» **DATA TO PROCESS**:

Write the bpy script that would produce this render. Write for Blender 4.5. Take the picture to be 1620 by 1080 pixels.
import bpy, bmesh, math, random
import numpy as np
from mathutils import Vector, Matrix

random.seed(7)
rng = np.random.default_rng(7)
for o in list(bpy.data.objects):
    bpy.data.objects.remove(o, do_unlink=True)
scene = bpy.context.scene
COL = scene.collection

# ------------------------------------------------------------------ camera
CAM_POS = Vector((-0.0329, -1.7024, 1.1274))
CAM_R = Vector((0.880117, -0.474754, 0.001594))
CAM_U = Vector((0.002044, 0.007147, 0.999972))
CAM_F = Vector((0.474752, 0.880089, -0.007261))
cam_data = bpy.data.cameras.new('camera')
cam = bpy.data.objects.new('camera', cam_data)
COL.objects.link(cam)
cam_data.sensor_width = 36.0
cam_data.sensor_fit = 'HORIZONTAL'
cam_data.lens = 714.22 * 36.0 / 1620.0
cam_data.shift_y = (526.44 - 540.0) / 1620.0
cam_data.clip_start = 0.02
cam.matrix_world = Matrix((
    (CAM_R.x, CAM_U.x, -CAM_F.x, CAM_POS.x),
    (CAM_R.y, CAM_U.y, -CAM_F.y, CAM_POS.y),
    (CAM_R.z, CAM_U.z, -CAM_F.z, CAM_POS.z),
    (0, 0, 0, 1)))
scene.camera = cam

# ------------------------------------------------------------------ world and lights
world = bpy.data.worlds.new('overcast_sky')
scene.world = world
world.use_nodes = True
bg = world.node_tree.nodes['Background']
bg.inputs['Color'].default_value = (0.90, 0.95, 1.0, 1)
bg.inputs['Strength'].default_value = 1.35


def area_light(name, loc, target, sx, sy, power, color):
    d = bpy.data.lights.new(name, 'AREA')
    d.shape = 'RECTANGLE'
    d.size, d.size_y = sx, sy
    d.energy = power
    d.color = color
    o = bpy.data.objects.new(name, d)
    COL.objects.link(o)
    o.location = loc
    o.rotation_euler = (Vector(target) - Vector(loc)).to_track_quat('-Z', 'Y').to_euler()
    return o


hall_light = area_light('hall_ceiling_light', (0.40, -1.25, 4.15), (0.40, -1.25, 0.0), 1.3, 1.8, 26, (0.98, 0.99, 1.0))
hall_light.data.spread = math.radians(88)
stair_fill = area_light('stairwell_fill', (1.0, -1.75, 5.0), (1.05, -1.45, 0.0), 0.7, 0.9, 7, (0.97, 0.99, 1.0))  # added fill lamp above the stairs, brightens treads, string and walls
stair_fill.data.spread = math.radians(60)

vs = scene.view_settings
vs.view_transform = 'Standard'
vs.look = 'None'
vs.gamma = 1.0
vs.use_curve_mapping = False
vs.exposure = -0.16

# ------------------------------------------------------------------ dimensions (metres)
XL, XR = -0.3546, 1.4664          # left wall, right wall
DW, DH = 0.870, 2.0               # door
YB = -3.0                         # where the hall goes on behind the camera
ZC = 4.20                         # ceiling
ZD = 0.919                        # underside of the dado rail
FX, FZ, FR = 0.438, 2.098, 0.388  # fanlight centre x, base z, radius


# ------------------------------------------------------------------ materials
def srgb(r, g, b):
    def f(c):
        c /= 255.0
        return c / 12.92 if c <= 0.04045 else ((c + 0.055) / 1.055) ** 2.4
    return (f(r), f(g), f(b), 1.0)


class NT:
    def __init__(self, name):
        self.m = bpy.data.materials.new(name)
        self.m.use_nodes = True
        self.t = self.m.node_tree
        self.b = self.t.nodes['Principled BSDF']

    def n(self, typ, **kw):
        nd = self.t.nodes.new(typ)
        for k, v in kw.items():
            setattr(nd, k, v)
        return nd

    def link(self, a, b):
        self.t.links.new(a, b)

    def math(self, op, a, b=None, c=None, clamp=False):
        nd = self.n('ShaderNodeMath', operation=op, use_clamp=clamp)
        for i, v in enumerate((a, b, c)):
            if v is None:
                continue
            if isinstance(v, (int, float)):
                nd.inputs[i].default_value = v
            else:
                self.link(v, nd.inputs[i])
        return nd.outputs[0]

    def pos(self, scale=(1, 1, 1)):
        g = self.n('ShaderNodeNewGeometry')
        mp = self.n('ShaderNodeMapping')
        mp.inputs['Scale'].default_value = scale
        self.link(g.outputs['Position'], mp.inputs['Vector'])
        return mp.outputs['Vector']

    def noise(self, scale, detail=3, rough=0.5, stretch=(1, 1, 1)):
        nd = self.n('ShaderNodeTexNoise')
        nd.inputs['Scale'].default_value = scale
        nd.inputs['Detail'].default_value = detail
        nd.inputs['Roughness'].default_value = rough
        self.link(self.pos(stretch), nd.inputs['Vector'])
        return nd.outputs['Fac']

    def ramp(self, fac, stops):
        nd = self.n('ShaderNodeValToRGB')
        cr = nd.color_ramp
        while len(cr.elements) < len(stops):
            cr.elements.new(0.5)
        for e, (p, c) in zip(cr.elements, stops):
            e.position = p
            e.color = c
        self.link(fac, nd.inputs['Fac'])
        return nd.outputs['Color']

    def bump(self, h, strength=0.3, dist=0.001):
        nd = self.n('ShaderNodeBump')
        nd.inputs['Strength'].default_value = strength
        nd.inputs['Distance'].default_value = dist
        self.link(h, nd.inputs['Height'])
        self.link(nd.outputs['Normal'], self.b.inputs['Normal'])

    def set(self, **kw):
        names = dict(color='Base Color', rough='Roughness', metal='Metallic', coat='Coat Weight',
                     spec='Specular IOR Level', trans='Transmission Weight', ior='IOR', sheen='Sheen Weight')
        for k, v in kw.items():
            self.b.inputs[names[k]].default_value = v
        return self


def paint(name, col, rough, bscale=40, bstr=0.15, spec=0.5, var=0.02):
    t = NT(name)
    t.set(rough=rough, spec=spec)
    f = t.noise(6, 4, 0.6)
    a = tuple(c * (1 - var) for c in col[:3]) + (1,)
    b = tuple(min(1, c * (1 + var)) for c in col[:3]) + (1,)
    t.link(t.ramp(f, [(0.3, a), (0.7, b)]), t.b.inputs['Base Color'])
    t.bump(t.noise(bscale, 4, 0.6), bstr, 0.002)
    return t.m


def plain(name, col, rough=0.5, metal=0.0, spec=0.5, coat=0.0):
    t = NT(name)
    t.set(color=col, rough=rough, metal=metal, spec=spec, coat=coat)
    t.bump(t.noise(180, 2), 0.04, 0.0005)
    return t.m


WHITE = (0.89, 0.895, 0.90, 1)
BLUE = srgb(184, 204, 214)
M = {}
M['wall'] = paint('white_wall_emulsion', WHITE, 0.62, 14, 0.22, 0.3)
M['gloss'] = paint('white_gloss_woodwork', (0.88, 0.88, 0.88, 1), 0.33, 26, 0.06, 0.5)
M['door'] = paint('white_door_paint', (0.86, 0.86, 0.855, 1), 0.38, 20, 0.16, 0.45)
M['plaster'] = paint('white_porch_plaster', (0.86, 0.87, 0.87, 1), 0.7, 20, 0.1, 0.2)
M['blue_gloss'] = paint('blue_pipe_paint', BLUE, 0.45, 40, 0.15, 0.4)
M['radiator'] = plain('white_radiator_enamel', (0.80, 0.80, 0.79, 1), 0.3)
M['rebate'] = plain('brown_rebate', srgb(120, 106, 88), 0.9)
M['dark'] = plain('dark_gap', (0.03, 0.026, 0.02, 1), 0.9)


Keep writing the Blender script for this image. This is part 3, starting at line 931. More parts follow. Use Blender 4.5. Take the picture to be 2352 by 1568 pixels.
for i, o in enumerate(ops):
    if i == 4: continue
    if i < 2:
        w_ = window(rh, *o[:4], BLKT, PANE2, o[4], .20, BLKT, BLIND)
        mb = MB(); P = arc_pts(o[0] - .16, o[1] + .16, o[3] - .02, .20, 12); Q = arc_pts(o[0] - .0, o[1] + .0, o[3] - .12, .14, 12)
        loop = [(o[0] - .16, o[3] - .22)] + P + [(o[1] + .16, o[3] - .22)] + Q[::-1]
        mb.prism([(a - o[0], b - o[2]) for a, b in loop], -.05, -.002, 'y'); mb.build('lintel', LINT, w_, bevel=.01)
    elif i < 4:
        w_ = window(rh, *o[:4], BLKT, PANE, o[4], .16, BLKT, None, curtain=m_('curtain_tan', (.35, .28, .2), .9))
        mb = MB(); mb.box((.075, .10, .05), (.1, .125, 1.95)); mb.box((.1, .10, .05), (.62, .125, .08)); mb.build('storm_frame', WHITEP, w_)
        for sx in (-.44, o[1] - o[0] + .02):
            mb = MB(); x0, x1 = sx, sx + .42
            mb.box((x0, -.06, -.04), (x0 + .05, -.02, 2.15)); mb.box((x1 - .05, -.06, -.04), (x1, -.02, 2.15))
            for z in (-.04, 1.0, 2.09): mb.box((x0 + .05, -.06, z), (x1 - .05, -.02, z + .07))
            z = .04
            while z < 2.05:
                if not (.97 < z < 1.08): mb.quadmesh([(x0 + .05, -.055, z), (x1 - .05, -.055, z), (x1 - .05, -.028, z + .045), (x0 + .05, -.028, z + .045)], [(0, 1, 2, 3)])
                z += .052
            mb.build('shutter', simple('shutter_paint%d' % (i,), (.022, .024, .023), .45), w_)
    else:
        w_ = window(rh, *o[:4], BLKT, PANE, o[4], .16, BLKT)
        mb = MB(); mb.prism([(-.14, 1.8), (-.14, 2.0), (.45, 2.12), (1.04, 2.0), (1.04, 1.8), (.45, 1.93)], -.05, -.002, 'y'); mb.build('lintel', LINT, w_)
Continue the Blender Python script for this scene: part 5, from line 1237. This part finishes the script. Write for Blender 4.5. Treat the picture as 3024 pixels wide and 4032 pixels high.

» **PROBLEM DETAILS**:
Above are the entries; repeat their lines exactly, from the first through the one that contains "COL = scene.collection".

» **PROBLEM SOLUTION**:
Write the bpy script that would produce this render. Write for Blender 4.5. Take the picture to be 1620 by 1080 pixels.
import bpy, bmesh, math, random
import numpy as np
from mathutils import Vector, Matrix

random.seed(7)
rng = np.random.default_rng(7)
for o in list(bpy.data.objects):
    bpy.data.objects.remove(o, do_unlink=True)
scene = bpy.context.scene
COL = scene.collection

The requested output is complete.